• _EXERCISE DATA_
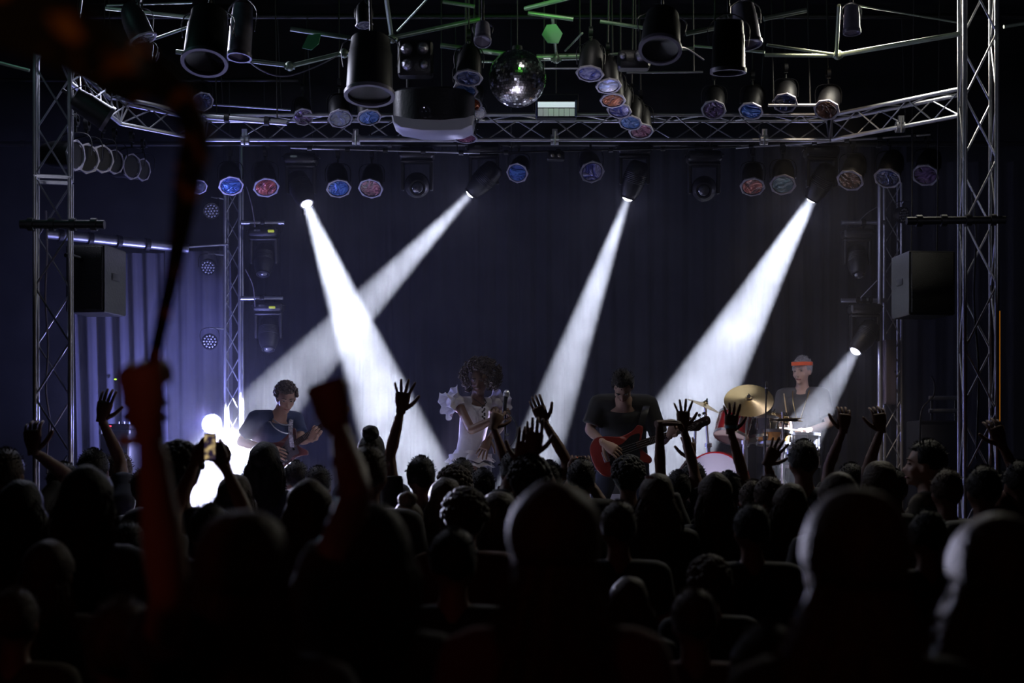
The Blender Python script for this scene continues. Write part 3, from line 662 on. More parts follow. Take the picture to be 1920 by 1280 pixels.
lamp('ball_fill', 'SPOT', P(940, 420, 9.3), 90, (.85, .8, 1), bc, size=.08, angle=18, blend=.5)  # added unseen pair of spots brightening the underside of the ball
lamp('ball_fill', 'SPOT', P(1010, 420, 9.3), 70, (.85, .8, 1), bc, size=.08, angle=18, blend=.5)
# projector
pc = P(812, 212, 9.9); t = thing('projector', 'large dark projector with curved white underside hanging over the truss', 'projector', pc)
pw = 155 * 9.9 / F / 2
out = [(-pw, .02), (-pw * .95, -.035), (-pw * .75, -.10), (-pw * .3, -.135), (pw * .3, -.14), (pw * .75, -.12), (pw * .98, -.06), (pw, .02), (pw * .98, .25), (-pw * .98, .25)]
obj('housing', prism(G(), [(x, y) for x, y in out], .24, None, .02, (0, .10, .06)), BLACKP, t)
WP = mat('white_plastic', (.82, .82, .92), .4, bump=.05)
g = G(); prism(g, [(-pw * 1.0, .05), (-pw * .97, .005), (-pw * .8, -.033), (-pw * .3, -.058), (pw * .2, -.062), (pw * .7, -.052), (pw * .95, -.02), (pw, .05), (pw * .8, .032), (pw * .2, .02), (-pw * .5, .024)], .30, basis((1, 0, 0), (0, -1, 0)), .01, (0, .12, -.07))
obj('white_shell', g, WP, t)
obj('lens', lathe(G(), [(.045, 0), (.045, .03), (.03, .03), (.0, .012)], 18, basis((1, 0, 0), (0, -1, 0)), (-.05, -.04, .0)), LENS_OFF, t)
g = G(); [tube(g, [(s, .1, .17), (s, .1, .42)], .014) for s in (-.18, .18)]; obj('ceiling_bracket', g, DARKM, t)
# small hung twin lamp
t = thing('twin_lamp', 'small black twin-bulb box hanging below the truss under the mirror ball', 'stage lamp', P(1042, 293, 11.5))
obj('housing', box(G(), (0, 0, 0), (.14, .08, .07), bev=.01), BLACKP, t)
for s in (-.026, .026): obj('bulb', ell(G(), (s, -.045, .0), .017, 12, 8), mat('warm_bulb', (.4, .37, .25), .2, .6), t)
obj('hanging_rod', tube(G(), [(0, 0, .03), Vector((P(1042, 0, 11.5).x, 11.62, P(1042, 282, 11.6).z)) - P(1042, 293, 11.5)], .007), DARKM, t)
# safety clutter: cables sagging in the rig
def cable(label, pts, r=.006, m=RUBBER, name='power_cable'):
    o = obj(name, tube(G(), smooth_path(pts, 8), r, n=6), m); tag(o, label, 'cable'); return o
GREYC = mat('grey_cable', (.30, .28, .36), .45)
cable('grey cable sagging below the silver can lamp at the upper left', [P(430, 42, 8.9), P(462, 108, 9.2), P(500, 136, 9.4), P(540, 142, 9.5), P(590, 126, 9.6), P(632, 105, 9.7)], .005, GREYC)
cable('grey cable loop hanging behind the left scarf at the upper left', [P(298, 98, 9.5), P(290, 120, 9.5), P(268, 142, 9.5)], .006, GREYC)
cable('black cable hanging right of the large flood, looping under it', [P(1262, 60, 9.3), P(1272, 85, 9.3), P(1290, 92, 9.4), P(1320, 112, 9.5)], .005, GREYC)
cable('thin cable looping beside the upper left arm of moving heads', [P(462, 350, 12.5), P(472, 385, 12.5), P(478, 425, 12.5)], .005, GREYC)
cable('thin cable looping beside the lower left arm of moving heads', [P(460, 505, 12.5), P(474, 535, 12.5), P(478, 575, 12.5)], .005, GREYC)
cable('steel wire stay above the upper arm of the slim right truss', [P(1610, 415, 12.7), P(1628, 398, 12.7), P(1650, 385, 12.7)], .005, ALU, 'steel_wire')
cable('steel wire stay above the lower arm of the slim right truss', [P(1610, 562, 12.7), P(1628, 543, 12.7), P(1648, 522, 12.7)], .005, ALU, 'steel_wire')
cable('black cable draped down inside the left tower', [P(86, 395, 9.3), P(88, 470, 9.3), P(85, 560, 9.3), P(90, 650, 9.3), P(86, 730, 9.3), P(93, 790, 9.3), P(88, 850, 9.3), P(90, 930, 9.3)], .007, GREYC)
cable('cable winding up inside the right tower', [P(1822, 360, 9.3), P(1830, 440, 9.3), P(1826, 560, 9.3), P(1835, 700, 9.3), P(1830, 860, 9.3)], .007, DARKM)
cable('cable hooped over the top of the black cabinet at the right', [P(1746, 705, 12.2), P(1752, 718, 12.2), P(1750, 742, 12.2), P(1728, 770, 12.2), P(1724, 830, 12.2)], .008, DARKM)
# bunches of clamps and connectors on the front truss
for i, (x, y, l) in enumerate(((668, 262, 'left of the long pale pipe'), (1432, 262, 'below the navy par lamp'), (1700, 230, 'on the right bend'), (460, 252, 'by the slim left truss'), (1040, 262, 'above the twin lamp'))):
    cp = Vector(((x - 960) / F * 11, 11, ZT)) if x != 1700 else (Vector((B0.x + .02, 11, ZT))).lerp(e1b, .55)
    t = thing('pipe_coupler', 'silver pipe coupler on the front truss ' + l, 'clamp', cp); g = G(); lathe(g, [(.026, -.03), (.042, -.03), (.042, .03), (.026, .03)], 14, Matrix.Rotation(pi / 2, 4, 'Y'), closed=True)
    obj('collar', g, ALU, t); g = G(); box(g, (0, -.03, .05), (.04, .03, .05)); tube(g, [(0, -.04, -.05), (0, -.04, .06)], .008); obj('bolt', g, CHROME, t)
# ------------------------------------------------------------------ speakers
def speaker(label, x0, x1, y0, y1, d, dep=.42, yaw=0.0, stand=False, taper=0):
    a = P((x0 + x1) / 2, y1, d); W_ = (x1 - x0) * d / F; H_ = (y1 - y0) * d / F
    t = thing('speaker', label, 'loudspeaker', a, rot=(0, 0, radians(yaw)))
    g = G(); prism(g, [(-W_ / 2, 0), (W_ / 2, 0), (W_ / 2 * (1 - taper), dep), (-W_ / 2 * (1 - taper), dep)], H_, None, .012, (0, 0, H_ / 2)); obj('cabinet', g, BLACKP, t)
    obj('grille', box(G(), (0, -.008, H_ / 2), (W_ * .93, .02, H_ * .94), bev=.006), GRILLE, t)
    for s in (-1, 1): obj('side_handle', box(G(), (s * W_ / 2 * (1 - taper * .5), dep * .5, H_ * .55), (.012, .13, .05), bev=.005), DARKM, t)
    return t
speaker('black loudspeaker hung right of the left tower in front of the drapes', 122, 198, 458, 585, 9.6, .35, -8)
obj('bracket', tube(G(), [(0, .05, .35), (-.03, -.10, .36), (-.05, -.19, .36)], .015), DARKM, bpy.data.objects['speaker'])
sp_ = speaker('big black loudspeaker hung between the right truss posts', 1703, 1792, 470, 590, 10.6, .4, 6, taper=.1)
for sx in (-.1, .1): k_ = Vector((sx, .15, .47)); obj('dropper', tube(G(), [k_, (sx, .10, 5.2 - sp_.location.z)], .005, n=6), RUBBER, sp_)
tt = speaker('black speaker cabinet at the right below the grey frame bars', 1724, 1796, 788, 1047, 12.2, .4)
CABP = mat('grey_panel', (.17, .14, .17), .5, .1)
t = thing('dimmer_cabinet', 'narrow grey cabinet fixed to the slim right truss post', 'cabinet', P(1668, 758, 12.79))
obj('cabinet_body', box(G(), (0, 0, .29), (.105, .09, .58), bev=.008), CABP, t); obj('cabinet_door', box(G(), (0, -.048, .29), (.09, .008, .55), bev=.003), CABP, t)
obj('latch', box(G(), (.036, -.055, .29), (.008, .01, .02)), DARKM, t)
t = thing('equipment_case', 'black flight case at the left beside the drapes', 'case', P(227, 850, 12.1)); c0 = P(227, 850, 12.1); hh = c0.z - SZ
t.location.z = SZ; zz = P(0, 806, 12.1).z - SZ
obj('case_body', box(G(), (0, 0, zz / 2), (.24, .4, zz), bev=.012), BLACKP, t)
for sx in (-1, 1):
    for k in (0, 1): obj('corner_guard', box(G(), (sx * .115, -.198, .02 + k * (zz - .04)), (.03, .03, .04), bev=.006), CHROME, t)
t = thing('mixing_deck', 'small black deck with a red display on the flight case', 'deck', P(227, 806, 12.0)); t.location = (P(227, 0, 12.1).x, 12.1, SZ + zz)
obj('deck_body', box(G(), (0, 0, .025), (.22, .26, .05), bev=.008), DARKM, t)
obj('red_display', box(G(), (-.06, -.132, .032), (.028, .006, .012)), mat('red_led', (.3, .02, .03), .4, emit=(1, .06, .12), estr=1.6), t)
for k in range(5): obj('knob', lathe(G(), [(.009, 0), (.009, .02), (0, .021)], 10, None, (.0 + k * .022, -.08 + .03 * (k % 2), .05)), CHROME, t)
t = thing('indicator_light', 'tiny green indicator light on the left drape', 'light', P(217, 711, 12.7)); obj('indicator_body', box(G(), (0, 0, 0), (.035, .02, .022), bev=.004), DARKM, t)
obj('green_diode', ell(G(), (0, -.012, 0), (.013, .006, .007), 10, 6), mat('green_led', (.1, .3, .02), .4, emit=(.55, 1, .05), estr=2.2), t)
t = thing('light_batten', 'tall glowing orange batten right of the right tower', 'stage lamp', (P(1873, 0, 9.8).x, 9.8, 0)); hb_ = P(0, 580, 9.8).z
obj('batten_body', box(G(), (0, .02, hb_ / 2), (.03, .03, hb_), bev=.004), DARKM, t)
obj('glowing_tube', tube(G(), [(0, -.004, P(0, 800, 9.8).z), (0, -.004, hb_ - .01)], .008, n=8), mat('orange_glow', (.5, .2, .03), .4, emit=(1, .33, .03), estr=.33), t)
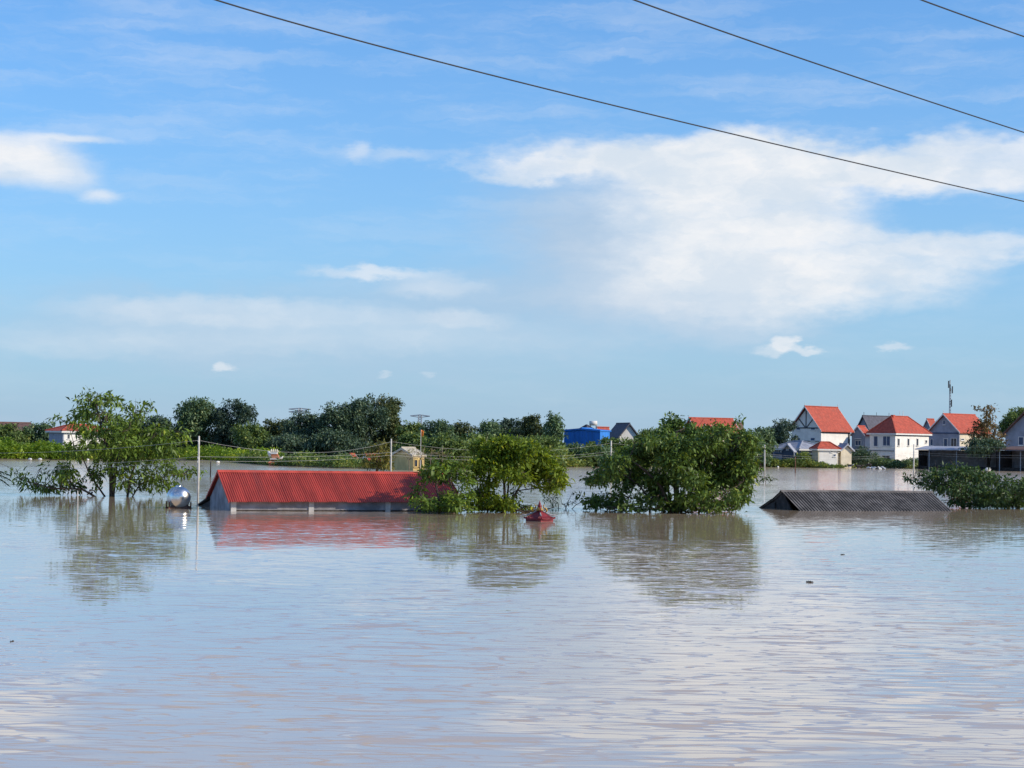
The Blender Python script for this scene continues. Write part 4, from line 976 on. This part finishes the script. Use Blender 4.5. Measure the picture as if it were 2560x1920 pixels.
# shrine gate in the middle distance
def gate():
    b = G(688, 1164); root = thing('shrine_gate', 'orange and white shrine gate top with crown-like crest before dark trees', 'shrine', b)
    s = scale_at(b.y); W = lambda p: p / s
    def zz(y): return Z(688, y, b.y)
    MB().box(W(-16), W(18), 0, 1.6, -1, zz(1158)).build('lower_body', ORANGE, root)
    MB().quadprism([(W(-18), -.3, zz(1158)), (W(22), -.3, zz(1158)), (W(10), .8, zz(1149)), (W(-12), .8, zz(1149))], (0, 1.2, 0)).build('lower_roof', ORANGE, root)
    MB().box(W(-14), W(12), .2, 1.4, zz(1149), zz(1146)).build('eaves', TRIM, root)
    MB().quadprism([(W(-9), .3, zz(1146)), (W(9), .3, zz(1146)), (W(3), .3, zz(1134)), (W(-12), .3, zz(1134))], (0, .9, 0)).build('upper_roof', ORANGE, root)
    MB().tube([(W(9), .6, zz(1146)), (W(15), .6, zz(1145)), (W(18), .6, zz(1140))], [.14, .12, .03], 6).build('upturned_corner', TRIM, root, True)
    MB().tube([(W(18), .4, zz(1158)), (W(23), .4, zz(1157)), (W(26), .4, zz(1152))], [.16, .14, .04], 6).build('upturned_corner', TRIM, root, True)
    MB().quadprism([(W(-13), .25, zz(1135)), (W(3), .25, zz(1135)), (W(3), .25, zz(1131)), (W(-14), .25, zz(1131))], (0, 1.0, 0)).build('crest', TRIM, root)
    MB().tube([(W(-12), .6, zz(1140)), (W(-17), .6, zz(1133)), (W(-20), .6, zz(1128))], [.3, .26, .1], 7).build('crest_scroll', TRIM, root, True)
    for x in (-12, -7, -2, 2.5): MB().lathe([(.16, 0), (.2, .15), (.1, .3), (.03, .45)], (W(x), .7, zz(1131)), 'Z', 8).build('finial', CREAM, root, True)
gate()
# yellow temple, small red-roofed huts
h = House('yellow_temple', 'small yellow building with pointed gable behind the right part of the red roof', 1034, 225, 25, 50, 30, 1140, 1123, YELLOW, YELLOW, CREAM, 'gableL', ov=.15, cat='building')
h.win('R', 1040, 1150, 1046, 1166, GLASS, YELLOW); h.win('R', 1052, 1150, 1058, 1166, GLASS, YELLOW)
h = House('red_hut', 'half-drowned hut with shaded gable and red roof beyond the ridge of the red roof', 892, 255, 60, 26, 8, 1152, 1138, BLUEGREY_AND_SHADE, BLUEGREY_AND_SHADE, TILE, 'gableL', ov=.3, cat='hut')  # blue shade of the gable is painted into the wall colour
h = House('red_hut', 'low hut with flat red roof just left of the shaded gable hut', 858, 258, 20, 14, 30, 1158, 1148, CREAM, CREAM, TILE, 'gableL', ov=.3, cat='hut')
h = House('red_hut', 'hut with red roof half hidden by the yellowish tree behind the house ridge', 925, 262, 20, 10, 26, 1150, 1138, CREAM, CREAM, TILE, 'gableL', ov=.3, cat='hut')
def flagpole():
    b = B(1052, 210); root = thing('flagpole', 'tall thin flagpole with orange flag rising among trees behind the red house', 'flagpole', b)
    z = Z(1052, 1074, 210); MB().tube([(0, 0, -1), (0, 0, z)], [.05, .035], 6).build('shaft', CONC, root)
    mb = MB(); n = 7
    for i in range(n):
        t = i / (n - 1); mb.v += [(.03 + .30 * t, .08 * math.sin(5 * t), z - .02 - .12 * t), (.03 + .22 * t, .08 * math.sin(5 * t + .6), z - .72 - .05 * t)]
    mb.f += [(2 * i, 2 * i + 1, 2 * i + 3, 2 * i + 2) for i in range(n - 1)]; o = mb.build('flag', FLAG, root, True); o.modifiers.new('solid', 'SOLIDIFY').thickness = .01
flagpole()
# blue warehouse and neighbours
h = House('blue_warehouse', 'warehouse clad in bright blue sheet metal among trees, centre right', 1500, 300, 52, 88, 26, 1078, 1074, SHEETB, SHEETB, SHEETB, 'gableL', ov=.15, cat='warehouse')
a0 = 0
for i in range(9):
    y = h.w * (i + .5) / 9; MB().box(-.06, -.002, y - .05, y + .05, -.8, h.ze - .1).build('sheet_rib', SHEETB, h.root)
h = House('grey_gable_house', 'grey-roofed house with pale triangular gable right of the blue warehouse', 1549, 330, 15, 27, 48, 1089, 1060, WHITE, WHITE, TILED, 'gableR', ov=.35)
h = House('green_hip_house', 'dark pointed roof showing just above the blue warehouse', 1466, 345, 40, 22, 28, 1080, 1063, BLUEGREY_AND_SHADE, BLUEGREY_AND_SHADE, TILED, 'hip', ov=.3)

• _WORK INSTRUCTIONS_
Determine the number of lines containing "picture". Write only that number.

• _EXERCISE ANSWER_
2